Survey results from European insiders highlight challenges and opportunities for HRO across the globe.
by Yvette Cameron
What’s bugging the Europeans? Apparently many of same things that have been plaguing the Americans. Last fall the European chapter of the Human Resources Outsourcing Association (HROA Europe) coordinated a targeted research project1 across about 35 influential industry insiders (advisors, buyers, and service providers) to explore some of the successes and challenges associated with large-scale HRO in Europe. Several broad themes were revealed, three of which are introduced below. While European-specific challenges were cited within each area, the resulting focus areas for improved HRO are decidedly global in nature.
Adopt greater levels of standardization. There is a clear preference among buyers to move away from the risks of the old “lift and shift” mentality to reliance upon provider-driven technology choices. Buyers indicated, however, that these technology choices must ensure strong use of standards: standard deployments, standard business processes, and deployment of best practices.
In one example, a buyer expressed his concern that cost reductions from labor arbitrage (offshoring) would not be sustainable because the provider had thrown resources at processes that were neither standardized nor optimized. (And in fact, doesn’t the recent Satyam implosion point out the risks of relying solely on labor arbitrage for cost
reductions?) Standardization doesn’t mean one size fits all, however. Many surveyed buyers cited a desire to conduct business with HRO providers who leveraged technology and resources to enable global practices and business insights while meeting the local requirements and common practices of many smaller countries.
For their part, it was clear that service providers have been reaping the lessons of the past, enforcing more standardized approaches to ensure scalability and repeatability and developing more standardized platforms. (TCS, for example, has launched a BPO platform division and is building a standardized global HR and payroll platform.) Buyers recognized that changes to their own processes are necessary to achieve the desired results. Said one buyer: “Sometimes we think technology will help solve all of our HR evils, but it’s not true. If we have fundamentally wrong processes from the start, and we’re trying to adapt technology to our wrong processes, then we will fail regardless of technology or service delivery approach.”
Create more realistic business cases. The survey revealed a fundamental challenge in measuring the success of HRO initiatives: HR baselines are often wrong, sometimes significantly. Buyers need to understand the current baseline of the services they’re outsourcing, not just the people costs but the total current costs of the function including desktop costs and third-party supplier costs. Buyers also need a perspective on current quality as well as a view of future requirements. Research revealed the following on baselines:
- Service providers consistently had a worse perspective on a business case than did the customer;
- While on average the baseline accuracy is within +/- 10 percent, in some countries it varied by more than 25 percent;
- Accuracy depends on process maturity.

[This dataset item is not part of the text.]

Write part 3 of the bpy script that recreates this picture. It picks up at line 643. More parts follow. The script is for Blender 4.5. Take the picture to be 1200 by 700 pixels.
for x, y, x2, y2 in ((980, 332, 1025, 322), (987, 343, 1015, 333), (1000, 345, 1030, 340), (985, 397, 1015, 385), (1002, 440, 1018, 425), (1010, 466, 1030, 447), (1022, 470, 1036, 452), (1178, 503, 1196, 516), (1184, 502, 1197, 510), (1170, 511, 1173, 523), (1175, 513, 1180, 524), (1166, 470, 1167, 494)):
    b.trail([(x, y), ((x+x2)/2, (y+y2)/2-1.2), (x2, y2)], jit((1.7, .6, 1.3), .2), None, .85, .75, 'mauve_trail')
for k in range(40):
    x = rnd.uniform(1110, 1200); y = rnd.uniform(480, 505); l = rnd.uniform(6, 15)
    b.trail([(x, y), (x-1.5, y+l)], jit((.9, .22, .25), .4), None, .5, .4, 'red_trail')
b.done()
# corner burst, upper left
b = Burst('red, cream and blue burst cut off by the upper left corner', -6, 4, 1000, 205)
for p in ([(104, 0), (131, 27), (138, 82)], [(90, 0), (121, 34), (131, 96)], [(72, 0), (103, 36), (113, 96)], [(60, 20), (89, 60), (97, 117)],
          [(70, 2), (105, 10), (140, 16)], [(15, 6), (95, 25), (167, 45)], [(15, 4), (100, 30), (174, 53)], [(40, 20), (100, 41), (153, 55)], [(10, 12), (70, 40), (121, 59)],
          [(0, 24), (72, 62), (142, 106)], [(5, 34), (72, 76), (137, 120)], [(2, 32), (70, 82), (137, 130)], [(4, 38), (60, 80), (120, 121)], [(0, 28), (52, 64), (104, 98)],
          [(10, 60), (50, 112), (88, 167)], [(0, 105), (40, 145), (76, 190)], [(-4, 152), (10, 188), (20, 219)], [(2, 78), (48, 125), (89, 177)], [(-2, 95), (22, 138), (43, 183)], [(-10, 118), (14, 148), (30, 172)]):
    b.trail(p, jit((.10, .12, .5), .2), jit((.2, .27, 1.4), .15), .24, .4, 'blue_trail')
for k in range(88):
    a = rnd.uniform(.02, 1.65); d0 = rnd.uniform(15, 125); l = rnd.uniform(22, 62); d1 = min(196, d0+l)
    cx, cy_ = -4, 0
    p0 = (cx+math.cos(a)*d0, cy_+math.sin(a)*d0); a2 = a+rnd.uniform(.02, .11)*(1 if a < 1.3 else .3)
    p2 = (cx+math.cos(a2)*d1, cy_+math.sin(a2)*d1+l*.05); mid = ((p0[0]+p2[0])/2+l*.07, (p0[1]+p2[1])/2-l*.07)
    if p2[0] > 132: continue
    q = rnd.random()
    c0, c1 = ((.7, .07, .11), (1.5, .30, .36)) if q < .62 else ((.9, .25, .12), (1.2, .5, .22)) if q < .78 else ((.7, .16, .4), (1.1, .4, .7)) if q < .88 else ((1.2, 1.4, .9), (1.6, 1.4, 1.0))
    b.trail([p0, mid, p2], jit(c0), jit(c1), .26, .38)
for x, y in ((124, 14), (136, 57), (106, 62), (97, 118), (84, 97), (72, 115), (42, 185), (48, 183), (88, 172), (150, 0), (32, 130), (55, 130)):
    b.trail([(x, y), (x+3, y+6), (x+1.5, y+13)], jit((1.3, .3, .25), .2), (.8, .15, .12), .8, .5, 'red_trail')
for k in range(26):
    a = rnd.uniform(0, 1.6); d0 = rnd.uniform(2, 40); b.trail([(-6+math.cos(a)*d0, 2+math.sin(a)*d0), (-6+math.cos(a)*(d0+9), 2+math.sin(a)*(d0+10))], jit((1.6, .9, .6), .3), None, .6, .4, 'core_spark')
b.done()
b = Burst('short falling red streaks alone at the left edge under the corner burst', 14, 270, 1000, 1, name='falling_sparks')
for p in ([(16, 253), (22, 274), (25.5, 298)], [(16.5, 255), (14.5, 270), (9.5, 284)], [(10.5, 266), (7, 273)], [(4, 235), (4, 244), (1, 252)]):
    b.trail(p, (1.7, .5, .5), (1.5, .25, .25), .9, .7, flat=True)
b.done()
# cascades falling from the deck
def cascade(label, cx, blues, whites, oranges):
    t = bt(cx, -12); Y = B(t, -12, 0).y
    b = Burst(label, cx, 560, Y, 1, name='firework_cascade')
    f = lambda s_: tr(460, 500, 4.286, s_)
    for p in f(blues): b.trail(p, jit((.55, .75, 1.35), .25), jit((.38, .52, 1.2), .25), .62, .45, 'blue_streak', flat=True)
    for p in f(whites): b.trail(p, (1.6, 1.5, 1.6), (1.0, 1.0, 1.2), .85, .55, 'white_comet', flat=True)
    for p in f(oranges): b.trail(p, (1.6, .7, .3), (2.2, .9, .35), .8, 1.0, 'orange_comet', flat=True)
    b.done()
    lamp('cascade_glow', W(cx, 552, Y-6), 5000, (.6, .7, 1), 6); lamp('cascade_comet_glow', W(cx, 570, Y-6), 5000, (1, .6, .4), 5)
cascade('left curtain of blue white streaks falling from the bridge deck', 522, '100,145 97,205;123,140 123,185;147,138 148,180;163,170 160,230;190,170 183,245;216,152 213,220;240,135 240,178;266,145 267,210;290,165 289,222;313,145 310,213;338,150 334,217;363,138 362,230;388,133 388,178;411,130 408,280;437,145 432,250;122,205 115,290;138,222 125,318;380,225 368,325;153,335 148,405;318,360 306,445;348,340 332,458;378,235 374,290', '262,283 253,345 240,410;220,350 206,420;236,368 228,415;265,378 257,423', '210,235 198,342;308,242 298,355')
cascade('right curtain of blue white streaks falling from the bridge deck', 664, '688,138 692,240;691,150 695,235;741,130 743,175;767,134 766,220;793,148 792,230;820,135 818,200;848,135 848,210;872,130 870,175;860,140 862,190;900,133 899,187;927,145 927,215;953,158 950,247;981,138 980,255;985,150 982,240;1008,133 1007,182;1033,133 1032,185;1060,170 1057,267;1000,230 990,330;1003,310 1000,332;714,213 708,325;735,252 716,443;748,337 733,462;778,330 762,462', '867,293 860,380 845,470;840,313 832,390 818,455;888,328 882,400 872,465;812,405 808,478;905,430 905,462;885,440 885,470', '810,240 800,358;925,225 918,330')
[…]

Accuracy in areas such as payroll is generally within +/- 5 to 10 percent, while others such as recruiting and learning experience can have a deviation of 25 percent or more.
With very few exceptions, advisors, buyers, and providers indicated that internal HR measures were anecdotal, error-prone, or nonexistent—adding greater risk to the business case.
Take more care with service level agreements (SLAs) and governance. Drilling down with both buyers and service providers, we found tremendous efficiencies in SLAs but also significant concern over whether the right things were measured. It is evident that governance shouldn’t be about just looking at last months’ service levels—greens and reds. There is a place for that, but the relationship must be much more dynamic. It should focus on continuous improvement and where to go next. It’s here that the technology vendor should be engaged to keep the “what’s feasible” conversation in the forefront.
Partnering for the future. Overall, participants shared the same sentiment: relationships win the game. All stakeholders indicated that a commitment to partnership—working collaboratively in a true business partnership rather than the typical client/vendor (or master/slave!) contractual engagement—is a key to long-term success.
1This research was carried out on behalf of the HROA by members from SAP and PA Consulting Group. Results from the survey referenced in this article will be available from www.hroaeurope.com or www.hroassociation.org in early 2009.